Saturday, November 24, 2012

Red Dawn is interesting – but imperfect

When it came out in 1984, ‘Red Dawn’ was an interesting project.

It was the height of the Cold War – and Russia was a legitimate threat.

Now? I have a little trouble believing the invasion scenario put forth in the ‘Red Dawn’ reboot that debuted Wednesday.

Not only does North Korea manage to invade the entire western seaboard – cutting it off from the rest of the United States – but no one makes a move to take it back.

We’re the lone super power left in the world – so it’s kind of a stretch to think they would somehow manage to do this -- and do it within a couple of hours at that.

Still, I went in to see ‘Red Dawn’ with an open mind. I left feeling entertained – but empty.

The movie really doesn’t have any substance. It does have some interesting action scenes, though.

The big reason residents in this area will want to see it is because large portions of it were filmed in Macomb and Oakland counties. Oh, and it boasts Chris Hemsworth and Josh Hutcherson in lead roles.

Let’s talk about the scenery first. Denizens of the area will recognize certain places. The film opens up on Fraser’s football field – which I recognize from covering countless games there.

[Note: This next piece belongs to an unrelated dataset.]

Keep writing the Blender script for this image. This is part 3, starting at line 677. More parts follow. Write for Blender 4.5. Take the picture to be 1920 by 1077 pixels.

There’s also a scene at The Mitt, in downtown Mount Clemens, where the characters leave a local bar and an establishing shot captures the main drag in Mount Clemens – including the county building and the courthouse.

The coolest shot happens when the attack is in its initial stages and downtown Mount Clemens – which is supposed to double for Spokane, Wash. – is shown (in all its glory) as the power is stripped from the city.

There are battle scenes that were filmed on Mount Clemens streets. And, while it’s cool to know they were filmed in town, there really is no way to differentiate one street from another. Although, I did see a couple businesses I knew on Cass Ave. in the background of at least two shots.

The two other main locations in the film are a cave – where the kids hide out – and a family cabin that is ultimately abandoned. Both locations could be anywhere.

The good thing about the movie is that it’s only an hour and a half long – so it doesn’t drag.

This scene was filmed inside The Mitt.
Hemsworth anchors the cast – and he does give it some gravitas. Fans should realize he was cast in this long before he became easily recognizable as Thor.

Hutcherson is also steady – although his role is smaller – and he offers some of the only comedic relief in the film – including an absolutely hilarious raid on Subway.

As the chief bad guy, Will Yun Lee is solid – but he’s given so little background he remains an enigma throughout the filme.

The other standout in the bunch is Josh Peck – which really surprised me. Until now, his claim to fame was being a Disney kid. He’s actually the heart of the film – and he does a good job being believable. His chemistry with Hemsworth – they portray brothers – is probably the strongest thing the film has to offer.

Not all of the cast is good, though. Both Isabel Lucas and Adrianne Palicki were clearly cast for their looks – because neither one of them can act (especially Lucas). They seem to be there just to add sexual tension to the film.

Connor Cruise, Tom Cruise’s son, is also pretty weak. There’s a scene, towards the end of the film, where we’re supposed to feel sad for his character. I was just glad to see him go. Cruise’s Daryl is also at the center of one of the main conflicts of the film – what to do when you’re family member is a collaborator – but he can’t really carry the storyline.

Jeffrey Dean Morgan swoops in in the final 20 minutes to give the kids a mission – and hope – but he barely registers in his brief screen time.

My biggest complaint, though, isn’t even the acting. The film was shot with the “shaky cam” theory in mind. Meaning, in the middle of an intense action scene, the camera is shaking so badly you think you’re in the middle of an earthquake.

I know it’s an artistic choice – but it really bothers me. It’s hard to follow the action when you can’t even see what’s happening on screen.

In the end, I liked a lot that ‘Red Dawn’ had to offer – and I loved seeing local areas on film – but ‘Red Dawn’ is never going to win any awards.

And, if I’m being truthful, ‘Red Dawn’ isn’t memorable either.

The original ‘Red Dawn’ had a hopeful ending but a bleak outcome – since most of the kids were killed off.

There are a handful of kids killed off in this film – but you can pretty much gauge who is going to die pretty early on. There’s only one surprise death – and one ambiguous ending. ‘Red Dawn’ might have more staying power if they’d shown the actual horrors of war and killed off more of the main kids – but today’s audiences would have balked at that, I’m sure. I think it would have also been more powerful if the film had spent some time in the internment camps.

Basically, if you want to see the area on film – and you can swallow a few plot contrivances – go check out ‘Red Dawn.’ If you’re going to complain about the probability of this being able to happen – just let it go. This isn’t the movie for you.

What do you think? Will you see ‘Red Dawn’ just because it was filmed in the area?